Stated exercise
Do not copy the pictures; transcribe all other material exactly.

++++++

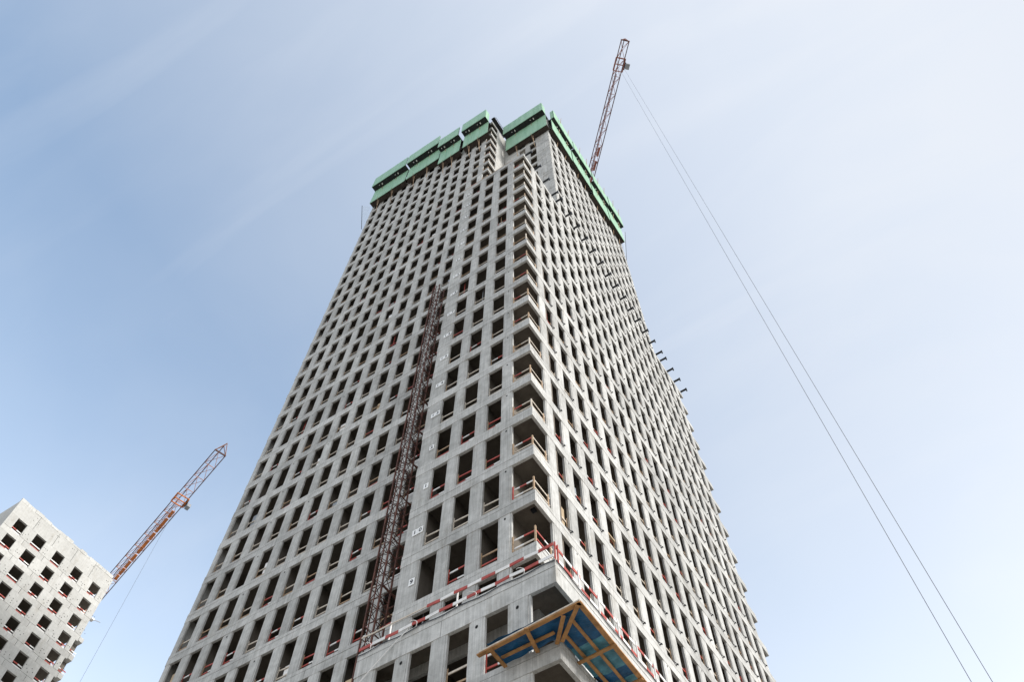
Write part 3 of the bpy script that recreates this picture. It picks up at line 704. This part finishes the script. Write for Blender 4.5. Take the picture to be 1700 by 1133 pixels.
# ------------------------------------------------------------------ tower cranes
def crane(label, tip, dirn, width, length, lead, post_m, chord_m, lace_m, tro, sec_len, hook_z, rope_r, tip_pyr, rope_gap, sway):
    t = thing('tower_crane', label, 'crane', 'tower cranes above the site')
    tipw = W(*tip); d = Vector((-dirn[0], dirn[1], 0)).normalized(); sd = Vector((-d.y, d.x, 0)); upv = Vector((0, 0, 1))
    w = width * S; h = w * 1.0; ns = int(length * S / sec_len)
    def P(s, a, z): return tipw + d * s + sd * a + upv * z
    me = MB()                                           # one jib section, local: x along the jib, y across
    L_ = sec_len
    for y in (-w / 2, w / 2): me.bar((0, y, 0), (L_, y, 0), 0.16, 0.16, chord_m)
    me.bar((0, 0, h), (L_, 0, h), 0.16, 0.16, chord_m)
    me.bar((0, -w / 2, 0), (0, w / 2, 0), 0.09, 0.09, lace_m)
    me.bar((0, -w / 2, 0), (L_, w / 2, 0), 0.07, 0.07, post_m)
    for y in (-w / 2, w / 2):
        me.bar((0, y, 0), (L_ / 2, 0, h), 0.08, 0.08, lace_m); me.bar((L_ / 2, 0, h), (L_, y, 0), 0.08, 0.08, lace_m)
    me = me.mesh('jib_section'); ang = math.atan2(d.y, d.x)
    for k in range(ns): inst(me, 'jib_section', P(k * L_, 0, 0), t, (0, 0, ang))
    end = ns * L_
    mb = MB()
    for y in (-w / 2, w / 2): mb.bar(P(0, y, 0), P(-tip_pyr, 0, h * .5), 0.12, 0.12, lace_m)
    mb.bar(P(0, 0, h), P(-tip_pyr, 0, h * .5), .12, .12, lace_m); mb.bar(P(0, -w / 2 - .1, 0), P(0, w / 2 + .1, 0), .22, .25, chord_m); mb.bar(P(0, -w / 2, 0), P(0, 0, h), .12, .12, chord_m); mb.bar(P(0, w / 2, 0), P(0, 0, h), .12, .12, chord_m); mb.build('jib_tip', t)
    tm = 'jib_orange' if lace_m == 'jib_pale' else lace_m
    mb = MB()                                           # trolley
    for a in (-w / 2 - .15, w / 2 + .15): mb.bar(P(tro - 1.3, a, -.25), P(tro + 1.3, a, -.25), 0.2, .3, tm)
    for q in (-1.3, 0, 1.3): mb.bar(P(tro + q, -w / 2 - .2, -.35), P(tro + q, w / 2 + .2, -.35), .16, .2, tm)
    tr = mb.build('trolley', t)
    mb = MB(); mb.bar(P(tro - .6, -(w / 2 + .8), -.9), P(tro + .5, -(w / 2 + .8), -.9), 0.75, 0.8, 'gall'); mb.bar(P(tro - .7, -(w / 2 + .3), -.4), P(tro + .8, -(w / 2 + .3), -.4), .1, .9, 'dark'); mb.build('service_basket', tr)
    for g_ in ((-rope_gap / 2, rope_gap / 2) if rope_gap else (0,)):
        mb = MB(); b_ = P(tro, g_, -.3); e_ = Vector((b_.x, b_.y, hook_z)) + right * sway; mb.tube([b_, e_], rope_r, 'rope'); mb.build('hoist_rope', tr)
    mb = MB(); b_ = P(tro, 0, 0); b_ = b_ + right * sway; mb.wbox(b_.x - .8, b_.x + .8, b_.y - .25, b_.y + .25, hook_z - .9, hook_z, 'dark'); mb.tube([Vector((b_.x, b_.y, hook_z - .9)), Vector((b_.x + .15, b_.y, hook_z - 1.3)), Vector((b_.x, b_.y, hook_z - 1.6)), Vector((b_.x - .2, b_.y, hook_z - 1.4))], .08, 'dark'); mb.build('hook_block', tr)
    for s0 in lead:                                     # walkway and winch pieces inside the jib
        mb = MB(); mb.bar(P(s0, -w * .22, .15), P(s0 + random.uniform(1.6, 2.6), -w * .22, .15), w * .3, .12, 'jib_orange' if lace_m == 'jib_pale' else lace_m); mb.build('walkway_panel', t)
    mb = MB(); mb.bar(P(tro + 2, 0, .25), P(end, 0, .25), .12, .1, lace_m); mb.build('trolley_cable_guide', t)
    # mast, cab and counter-jib stand at the far end
    me = MB(); mw = 2.0; mh = 4.0
    for x in (-mw / 2, mw / 2):
        for y in (-mw / 2, mw / 2): me.bar((x, y, 0), (x, y, mh), .2, .2, lace_m)
    for (p, q) in (((-1, -1), (1, -1)), ((1, -1), (1, 1)), ((1, 1), (-1, 1)), ((-1, 1), (-1, -1))):
        me.bar((p[0] * mw / 2, p[1] * mw / 2, 0), (q[0] * mw / 2, q[1] * mw / 2, mh / 2), .1, .1, lace_m); me.bar((q[0] * mw / 2, q[1] * mw / 2, mh / 2), (p[0] * mw / 2, p[1] * mw / 2, mh), .1, .1, lace_m)
    me = me.mesh('mast_section'); c = P(end + 1, 0, 0); zt = c.z - 1.5; k = 0
    nm = int(zt / mh)
    for k in range(nm): inst(me, 'mast_section', Vector((c.x, c.y, zt - (k + 1) * mh)), t)
    mb = MB(); mb.wbox(c.x - 2.2, c.x + 2.2, c.y - 2.2, c.y + 2.2, 0, zt - nm * mh + .02, 'gall'); mb.build('footing', t)
    mb = MB(); mb.wbox(c.x - 1.3, c.x + 1.3, c.y - 1.3, c.y + 1.3, zt, c.z + .6, lace_m); mb.build('slewing_head', t)
    mb = MB(); q = P(end - 1.5, w * .5 + 1.2, 0); mb.wbox(q.x - .8, q.x + .8, q.y - .8, q.y + .8, q.z - 2.0, q.z + .2, 'gall'); mb.build('cab', t)
    mb = MB()
    for a in (-w / 2, w / 2): mb.bar(P(end + 1, a, .2), P(end + 15, a, .2), .2, .3, chord_m)
    mb.build('counter_jib', t)
    mb = MB(); mb.bar(P(end + 12, 0, -.8), P(end + 15, 0, -.8), w, 2.0, 'gall'); mb.build('counterweight', t)
    return t
crane('slim red brown crane jib rising behind the tower top, two ropes hanging from its trolley', (-4.731, 4.134, 53.888), (5.396, 5.44), 0.47, 17.5,
      [22, 25, 28.5, 31, 34, 36.5], 'jib_red', 'jib_dark', 'jib_red', 1.38 * S, 1.05 * S, 12.0, 0.017, 0.25, 1.1, -0.6)
crane('orange lattice crane jib slanting up behind the pale building, one rope hanging down', (25.75, 8.54, 40.97), (11.911, 3.431), 0.66, 17.0,
      [18.5, 21, 23.5, 26, 28.5, 31, 33.5, 36, 38.5, 41], 'jib_pale', 'jib_dark', 'jib_pale', 4.35 * S, 1.15 * S, 14.0, 0.022, 0.55 * S, 0, 0)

++++++

Response below
Write part 3 of the bpy script that recreates this picture. It picks up at line 704. This part finishes the script. Write for Blender 4.5. Take the picture to be 1700 by 1133 pixels.
# ------------------------------------------------------------------ tower cranes
def crane(label, tip, dirn, width, length, lead, post_m, chord_m, lace_m, tro, sec_len, hook_z, rope_r, tip_pyr, rope_gap, sway):
    t = thing('tower_crane', label, 'crane', 'tower cranes above the site')
    tipw = W(*tip); d = Vector((-dirn[0], dirn[1], 0)).normalized(); sd = Vector((-d.y, d.x, 0)); upv = Vector((0, 0, 1))
    w = width * S; h = w * 1.0; ns = int(length * S / sec_len)
    def P(s, a, z): return tipw + d * s + sd * a + upv * z
    me = MB()                                           # one jib section, local: x along the jib, y across
    L_ = sec_len
    for y in (-w / 2, w / 2): me.bar((0, y, 0), (L_, y, 0), 0.16, 0.16, chord_m)
    me.bar((0, 0, h), (L_, 0, h), 0.16, 0.16, chord_m)
    me.bar((0, -w / 2, 0), (0, w / 2, 0), 0.09, 0.09, lace_m)
    me.bar((0, -w / 2, 0), (L_, w / 2, 0), 0.07, 0.07, post_m)
    for y in (-w / 2, w / 2):
        me.bar((0, y, 0), (L_ / 2, 0, h), 0.08, 0.08, lace_m); me.bar((L_ / 2, 0, h), (L_, y, 0), 0.08, 0.08, lace_m)
    me = me.mesh('jib_section'); ang = math.atan2(d.y, d.x)
    for k in range(ns): inst(me, 'jib_section', P(k * L_, 0, 0), t, (0, 0, ang))
    end = ns * L_
    mb = MB()
    for y in (-w / 2, w / 2): mb.bar(P(0, y, 0), P(-tip_pyr, 0, h * .5), 0.12, 0.12, lace_m)
    mb.bar(P(0, 0, h), P(-tip_pyr, 0, h * .5), .12, .12, lace_m); mb.bar(P(0, -w / 2 - .1, 0), P(0, w / 2 + .1, 0), .22, .25, chord_m); mb.bar(P(0, -w / 2, 0), P(0, 0, h), .12, .12, chord_m); mb.bar(P(0, w / 2, 0), P(0, 0, h), .12, .12, chord_m); mb.build('jib_tip', t)
    tm = 'jib_orange' if lace_m == 'jib_pale' else lace_m
    mb = MB()                                           # trolley
    for a in (-w / 2 - .15, w / 2 + .15): mb.bar(P(tro - 1.3, a, -.25), P(tro + 1.3, a, -.25), 0.2, .3, tm)
    for q in (-1.3, 0, 1.3): mb.bar(P(tro + q, -w / 2 - .2, -.35), P(tro + q, w / 2 + .2, -.35), .16, .2, tm)
    tr = mb.build('trolley', t)
    mb = MB(); mb.bar(P(tro - .6, -(w / 2 + .8), -.9), P(tro + .5, -(w / 2 + .8), -.9), 0.75, 0.8, 'gall'); mb.bar(P(tro - .7, -(w / 2 + .3), -.4), P(tro + .8, -(w / 2 + .3), -.4), .1, .9, 'dark'); mb.build('service_basket', tr)
    for g_ in ((-rope_gap / 2, rope_gap / 2) if rope_gap else (0,)):
        mb = MB(); b_ = P(tro, g_, -.3); e_ = Vector((b_.x, b_.y, hook_z)) + right * sway; mb.tube([b_, e_], rope_r, 'rope'); mb.build('hoist_rope', tr)
    mb = MB(); b_ = P(tro, 0, 0); b_ = b_ + right * sway; mb.wbox(b_.x - .8, b_.x + .8, b_.y - .25, b_.y + .25, hook_z - .9, hook_z, 'dark'); mb.tube([Vector((b_.x, b_.y, hook_z - .9)), Vector((b_.x + .15, b_.y, hook_z - 1.3)), Vector((b_.x, b_.y, hook_z - 1.6)), Vector((b_.x - .2, b_.y, hook_z - 1.4))], .08, 'dark'); mb.build('hook_block', tr)
    for s0 in lead:                                     # walkway and winch pieces inside the jib
        mb = MB(); mb.bar(P(s0, -w * .22, .15), P(s0 + random.uniform(1.6, 2.6), -w * .22, .15), w * .3, .12, 'jib_orange' if lace_m == 'jib_pale' else lace_m); mb.build('walkway_panel', t)
    mb = MB(); mb.bar(P(tro + 2, 0, .25), P(end, 0, .25), .12, .1, lace_m); mb.build('trolley_cable_guide', t)
    # mast, cab and counter-jib stand at the far end
    me = MB(); mw = 2.0; mh = 4.0
    for x in (-mw / 2, mw / 2):
        for y in (-mw / 2, mw / 2): me.bar((x, y, 0), (x, y, mh), .2, .2, lace_m)
    for (p, q) in (((-1, -1), (1, -1)), ((1, -1), (1, 1)), ((1, 1), (-1, 1)), ((-1, 1), (-1, -1))):
        me.bar((p[0] * mw / 2, p[1] * mw / 2, 0), (q[0] * mw / 2, q[1] * mw / 2, mh / 2), .1, .1, lace_m); me.bar((q[0] * mw / 2, q[1] * mw / 2, mh / 2), (p[0] * mw / 2, p[1] * mw / 2, mh), .1, .1, lace_m)
    me = me.mesh('mast_section'); c = P(end + 1, 0, 0); zt = c.z - 1.5; k = 0
    nm = int(zt / mh)
    for k in range(nm): inst(me, 'mast_section', Vector((c.x, c.y, zt - (k + 1) * mh)), t)
    mb = MB(); mb.wbox(c.x - 2.2, c.x + 2.2, c.y - 2.2, c.y + 2.2, 0, zt - nm * mh + .02, 'gall'); mb.build('footing', t)
    mb = MB(); mb.wbox(c.x - 1.3, c.x + 1.3, c.y - 1.3, c.y + 1.3, zt, c.z + .6, lace_m); mb.build('slewing_head', t)
    mb = MB(); q = P(end - 1.5, w * .5 + 1.2, 0); mb.wbox(q.x - .8, q.x + .8, q.y - .8, q.y + .8, q.z - 2.0, q.z + .2, 'gall'); mb.build('cab', t)
    mb = MB()
    for a in (-w / 2, w / 2): mb.bar(P(end + 1, a, .2), P(end + 15, a, .2), .2, .3, chord_m)
    mb.build('counter_jib', t)
    mb = MB(); mb.bar(P(end + 12, 0, -.8), P(end + 15, 0, -.8), w, 2.0, 'gall'); mb.build('counterweight', t)
    return t
crane('slim red brown crane jib rising behind the tower top, two ropes hanging from its trolley', (-4.731, 4.134, 53.888), (5.396, 5.44), 0.47, 17.5,
      [22, 25, 28.5, 31, 34, 36.5], 'jib_red', 'jib_dark', 'jib_red', 1.38 * S, 1.05 * S, 12.0, 0.017, 0.25, 1.1, -0.6)
crane('orange lattice crane jib slanting up behind the pale building, one rope hanging down', (25.75, 8.54, 40.97), (11.911, 3.431), 0.66, 17.0,
      [18.5, 21, 23.5, 26, 28.5, 31, 33.5, 36, 38.5, 41], 'jib_pale', 'jib_dark', 'jib_pale', 4.35 * S, 1.15 * S, 14.0, 0.022, 0.55 * S, 0, 0)